On January 6, 2014, Plaintiff Charles Peterson filed a pro se complaint under the Copy-right Act, 7 U.S.C. § 501, et seq. (Doc. 1.) Following the Court's denial of Peterson's first motion for summary judgment (Docs. 10 & 11), the Court held a discovery conference on April 1, 2014. ( See Doc. 12.) Peterson filed a second motion for summary judgment, which the Court construed as a motion for sanctions, after Adams, who was at that time proceeding pro se, failed to appear at the discovery conference and failed to timely make initial disclosures pursuant to Federal Rule of Civil Procedure 26(a)(1). (Docs. 13 & 14.) Shortly after Adams was ordered to show cause for her failure to comply with orders of the Court, an attorney made an appearance on her behalf. (Doc. 15.) The second motion for summary judgment was denied. (Docs. 16 & 18.)

On August 18, 2014, Peterson filed a third motion for summary judgment. (Doc. 19.) After Adams responded thereto, Peterson moved the Court to consider "newly discovered evidence." (Docs. 21-24.) Adams thereafter responded and requested sanctions under Federal Rule of Civil Procedure 37 because, according to Adams, the "newly discovered evidence" was available to Peterson at the time initial disclosures were due and he failed to disclose such evidence in accordance with Rule 26(a)(1). ( See Doc. 25.) On October 30, 2014, the Court denied without prejudice Peterson's third motion for summary judgment because Peterson failed to comply with the Discovery Order and the Local Rules of this Court. ( See Doc. 26.) The Court also gave Peterson fourteen days to show cause as to why he failed to disclose the "newly discovered evidence" in accordance with Rule 26(a)(1). ( See id. )

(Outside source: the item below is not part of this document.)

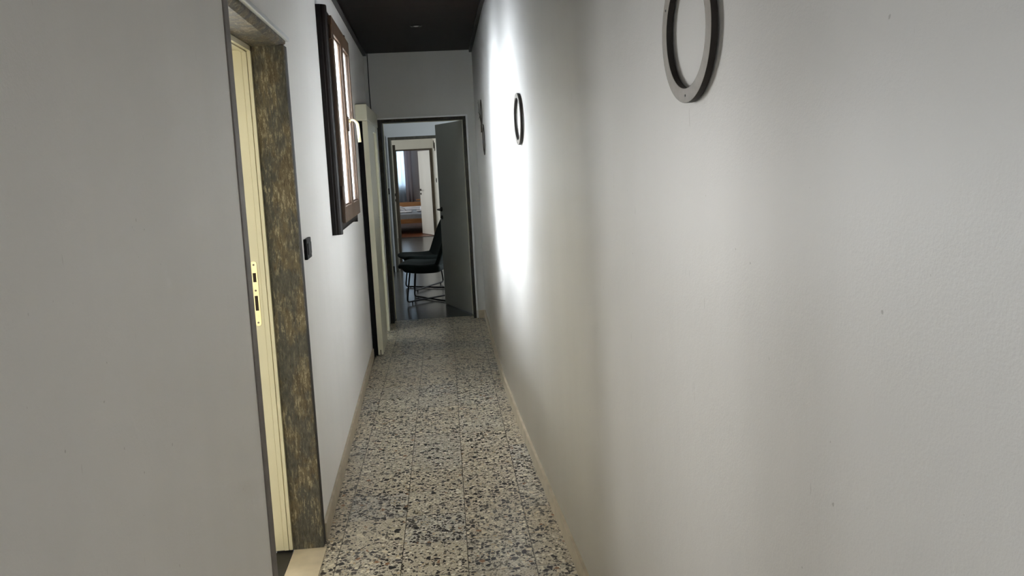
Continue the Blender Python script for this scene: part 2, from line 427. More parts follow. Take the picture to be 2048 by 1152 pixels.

After Adams filed the above-referenced Motions to Dismiss and for Summary Judgment (Docs. 27 & 29), Peterson was notified of those motions pending against him and he was provided with thirty days to respond thereto. (Docs. 32 & 33.) To date, Peterson has not filed a response to the Court's October 30, 2014 Order to Show Cause or Adams' Motions to Dismiss and for Summary Judgment. ( See generally Docket.)

DISCUSSION

Peterson bears the burden of establishing "a prime facie case of personal jurisdiction over [Adams, ] a nonresident defendant." Consol. Dev. Corp. v. Sherritt, Inc., 216 F.3d 1286, 1291 (11th Cir. 2000) (citing Madara v. Hall, 916 F.2d 1510, 1514 (11th Cir. 1990)). "A prima facie case is established if the Plaintiff presents enough evidence to withstand a motion for directed verdict." Id. The Court has personal jurisdiction over Adams if she falls within Georgia's long-arm statute. See Fed.R.Civ.P. 4(e); see also Lockard v. Equifax, Inc., 163 F.3d 1259, 1265 (11th Cir. 1998). Georgia's long-arm statute applies to nonresident defendants who transact business within the state, or commit a tortious act, omission, or injury within the state. See Ga. Code Ann. § 9-10-91.

The connection between the allegations made in Peterson's complaint and the Middle District of Georgia is that "Plaintiff's place of business was located at 1214 W. 4th Ave., Albany, GA 31707." ( See Doc. 1 at 2.) Peterson made no allegation that Adams committed a tortious act or injury in Georgia, or came into the state at all to conduct any business related to the allegations in Peterson's complaint. ( See Doc. 1.) The Court noticed Peterson of the motion to dismiss pending against him on November 17, 2014, but he has not filed a response or any evidence to support a finding that the Court has personal jurisdiction over Adams. For those reasons, the Court finds that it lacks personal jurisdiction over Adams.[1]

CONCLUSION

For the reasons stated above, the Court finds that it lacks personal jurisdiction over Adams. Accordingly, Defendant Peggy Scott Adams' Motion to Dismiss (Doc. 27) is GRANTED. Adams' Motion for Summary Judgment (Doc. 29) is therefore DENIED AS MOOT.